Il faut donc réformer ce système. Il faut que le Conseil de sécurité dépasse, dans ses attributions, le cadre militaire pour traiter d’autres questions. Ce n’est pas seulement quand il y a des guerres que l’ONU doit se réunir. Mais également quand, par exemple, 100 000 personnes meurent de la faim ; deuxièmement, un continent comme l’Afrique ne peut être absent.

Un rapport de l’ONU souligne le déficit démocratique en Afrique. Les présidents s’installent au pouvoir pour longtemps, il y a peu de partis d’opposition. N’est-ce pas la situation au Burkina, puisque vous êtes au pouvoir depuis dix-sept ans ?

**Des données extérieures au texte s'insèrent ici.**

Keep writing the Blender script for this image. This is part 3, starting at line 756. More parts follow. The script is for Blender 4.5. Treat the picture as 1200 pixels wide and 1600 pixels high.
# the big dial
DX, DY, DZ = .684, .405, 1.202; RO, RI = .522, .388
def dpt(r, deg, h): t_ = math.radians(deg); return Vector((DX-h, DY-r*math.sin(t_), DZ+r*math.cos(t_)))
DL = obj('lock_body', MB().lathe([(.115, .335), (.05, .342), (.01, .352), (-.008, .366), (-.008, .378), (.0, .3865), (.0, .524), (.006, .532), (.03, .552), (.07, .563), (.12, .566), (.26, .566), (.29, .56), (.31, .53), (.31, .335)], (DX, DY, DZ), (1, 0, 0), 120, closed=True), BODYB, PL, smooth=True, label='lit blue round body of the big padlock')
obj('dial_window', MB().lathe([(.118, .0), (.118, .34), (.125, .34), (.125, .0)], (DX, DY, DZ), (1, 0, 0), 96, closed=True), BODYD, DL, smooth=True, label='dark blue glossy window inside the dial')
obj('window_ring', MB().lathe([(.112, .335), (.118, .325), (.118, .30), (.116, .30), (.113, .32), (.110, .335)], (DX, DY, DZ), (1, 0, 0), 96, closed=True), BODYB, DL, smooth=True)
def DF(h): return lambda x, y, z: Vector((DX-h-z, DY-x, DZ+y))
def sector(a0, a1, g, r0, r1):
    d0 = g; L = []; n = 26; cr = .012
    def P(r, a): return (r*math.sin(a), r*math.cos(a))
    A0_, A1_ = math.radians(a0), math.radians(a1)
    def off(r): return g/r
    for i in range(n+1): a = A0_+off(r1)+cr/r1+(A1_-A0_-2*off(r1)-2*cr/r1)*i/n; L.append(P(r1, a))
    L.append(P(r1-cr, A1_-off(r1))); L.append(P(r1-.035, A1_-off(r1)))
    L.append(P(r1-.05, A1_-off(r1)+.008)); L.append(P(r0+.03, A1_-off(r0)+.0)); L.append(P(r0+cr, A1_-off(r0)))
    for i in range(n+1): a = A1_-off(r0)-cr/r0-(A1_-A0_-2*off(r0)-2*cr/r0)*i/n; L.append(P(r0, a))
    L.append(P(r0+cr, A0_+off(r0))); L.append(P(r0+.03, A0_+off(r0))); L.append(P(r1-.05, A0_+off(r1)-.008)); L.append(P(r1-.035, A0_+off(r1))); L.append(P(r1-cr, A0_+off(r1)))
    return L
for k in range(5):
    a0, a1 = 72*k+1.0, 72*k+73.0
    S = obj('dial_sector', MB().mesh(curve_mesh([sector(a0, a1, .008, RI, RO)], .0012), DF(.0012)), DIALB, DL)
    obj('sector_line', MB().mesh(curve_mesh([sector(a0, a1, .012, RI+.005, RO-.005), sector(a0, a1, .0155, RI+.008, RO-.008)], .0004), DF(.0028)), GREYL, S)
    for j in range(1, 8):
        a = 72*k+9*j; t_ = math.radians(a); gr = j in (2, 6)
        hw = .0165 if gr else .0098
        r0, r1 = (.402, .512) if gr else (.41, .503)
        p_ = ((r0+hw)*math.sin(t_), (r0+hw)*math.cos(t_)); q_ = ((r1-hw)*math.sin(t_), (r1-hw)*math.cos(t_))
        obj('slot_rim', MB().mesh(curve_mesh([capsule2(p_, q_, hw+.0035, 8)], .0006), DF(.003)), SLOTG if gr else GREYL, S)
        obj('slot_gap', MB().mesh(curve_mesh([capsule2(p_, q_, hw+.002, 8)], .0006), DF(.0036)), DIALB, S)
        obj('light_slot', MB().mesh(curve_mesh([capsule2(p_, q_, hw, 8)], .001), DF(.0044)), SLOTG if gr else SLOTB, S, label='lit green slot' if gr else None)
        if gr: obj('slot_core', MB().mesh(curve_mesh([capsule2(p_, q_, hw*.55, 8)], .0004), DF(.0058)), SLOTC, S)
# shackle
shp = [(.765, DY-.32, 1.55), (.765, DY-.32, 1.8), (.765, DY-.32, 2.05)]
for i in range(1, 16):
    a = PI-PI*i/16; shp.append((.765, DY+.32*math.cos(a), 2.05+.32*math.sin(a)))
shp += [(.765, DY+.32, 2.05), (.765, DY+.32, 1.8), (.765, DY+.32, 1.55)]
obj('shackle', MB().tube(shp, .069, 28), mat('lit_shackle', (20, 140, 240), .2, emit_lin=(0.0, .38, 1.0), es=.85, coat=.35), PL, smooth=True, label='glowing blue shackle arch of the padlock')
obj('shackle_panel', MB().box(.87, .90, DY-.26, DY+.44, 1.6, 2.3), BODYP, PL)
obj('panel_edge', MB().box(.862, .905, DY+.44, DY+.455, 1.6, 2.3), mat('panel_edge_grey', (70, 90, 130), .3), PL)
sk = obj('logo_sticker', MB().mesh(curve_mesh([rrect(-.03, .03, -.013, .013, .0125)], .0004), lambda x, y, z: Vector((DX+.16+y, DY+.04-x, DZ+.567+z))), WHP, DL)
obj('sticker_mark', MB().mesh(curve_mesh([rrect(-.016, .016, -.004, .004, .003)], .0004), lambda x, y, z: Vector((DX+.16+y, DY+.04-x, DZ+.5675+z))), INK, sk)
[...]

La démocratie, comme vous-même le dites, c’est que le peuple en toute liberté puisse choisir ses dirigeants et les contrôler à travers des parlements pluralistes, à travers des élections renouvelées. Le plus important, c’est de créer les conditions d’élections pluralistes, équitables et transparentes. Après, c’est le choix populaire qui compte.

On a l’impression que lorsque vous êtes arrivé au pouvoir, c’était un peu un moyen d’écarter les vieux crocodiles. Est-ce que vous n’êtes pas vous-même en train de devenir un vieux crocodile ?

Ecoutez, c’est vrai qu’il y a une différence dans la gestion, mais en Europe vous avez des rois, des reines qui restent pendant longtemps.

Mais ils ne font rien !

Ils ne font rien mais ils délivrent quand même des messages. Si on travaille et qu’on a l’adhésion des populations, c’est cela l’essentiel. Dans un pays comme le Burkina, qu’est-ce que les populations attendent ? Qu’on leur fasse des forages, qu’on les aide à produire plus, à avoir des écoles, etc. En fait, c’est ça les préoccupations des populations. Une fois que vous travaillez dans cette direction, on peut comprendre qu’il y ait une adhésion à vos programmes, qu’il y ait du soutien à votre action.

C’est vrai qu’en Occident, vous voyez surtout les insuffisances que nous avons en matière de démocratie. Mais il ne faut pas oublier d’où nous venons, et aussi le chemin que vous avez parcouru pour arriver à finaliser les processus démocratiques en Europe ou en Amérique.

Vous avez combien de rois, de reines ? Ça aide pour la stabilité. Chez nous, les frontières ont été arbitrairement tracées par le colonisateur. Ce n’est déjà pas facile de créer une nation, de produire des citoyens d’une même République. Surtout qu’on a passé trente ans avec des messages venant de l’Occident disant que le parti unique, c’est ce qui est bien pour l’Afrique ; il a fallu que le mur de Berlin tombe pour qu’on dise que finalement, c’est le multipartisme qui est bon. Dans la plupart de nos pays, ça fait une dizaine d’années que l’on commence à s’organiser sur cette base.

Il faut quand même noter qu’il y a des progrès ; par exemple la presse est libre dans la plupart des pays. Les syndicats sont nombreux ; les partis politiques se créent ; il y a des efforts à faire encore dans l’organisation des élections. Ce n’est que par le travail qu’on va y arriver.